Murid-murid beliau yang terkenal ada empat orang, yakni Abu al-Qasim Ishaq bin Muhammad bin Ismail (w.340 H/951M) yang terjenal sebagai Hakim Samarkand. Lalu Imam Abu al-Hasan Ali bin Sa’id al-Rastaghfani. Kemudian Imam Abu Muhammad Abdul Karim bin Musa al-Bazdawi (w.390 H/1004 M). Dan yang terakhir adalah Imam Abu al-Laits al-Bukhari (w.373 H/983 M). Di antara tulisan Imam al-Maturidi yang sampai kepada kita adalah kitab al-Tauhid  yang di-tahqiq (diedit) oleh Dr. Fathullah Khulayf dan kitab Ta’wilat Ahlussunnah.

(Baca juga: Hujjah Aswaja : Perjamuan Makanan dalam Acara Tahlilan)

Usaha serta perjuangan dua imam ini dan para muridnya telah berhasil mengokohkan keimanan kita dan membuktikannya secara rasional tentang adanya Tuhan, kenabian, mukjizat, hari akhir, kehujjahan al-Quran, dan as-Sunnah, dan lain-lain dari golongan yang mengingkarinya.
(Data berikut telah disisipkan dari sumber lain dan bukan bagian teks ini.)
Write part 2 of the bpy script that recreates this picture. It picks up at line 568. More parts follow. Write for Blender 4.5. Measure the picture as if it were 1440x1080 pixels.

Sehingga ulama lain seperti para fuqaha (ahli fiqh) dan muhadditsin tidak perlu bersusah payah melakukan hal yang sama. (Imam al-Ghazali al-Mustashfa, hal 10-12).

Sumber: KH Muhyiddin Abdusshomad. 2008. Hujjah NU. Surabaya: Khalista.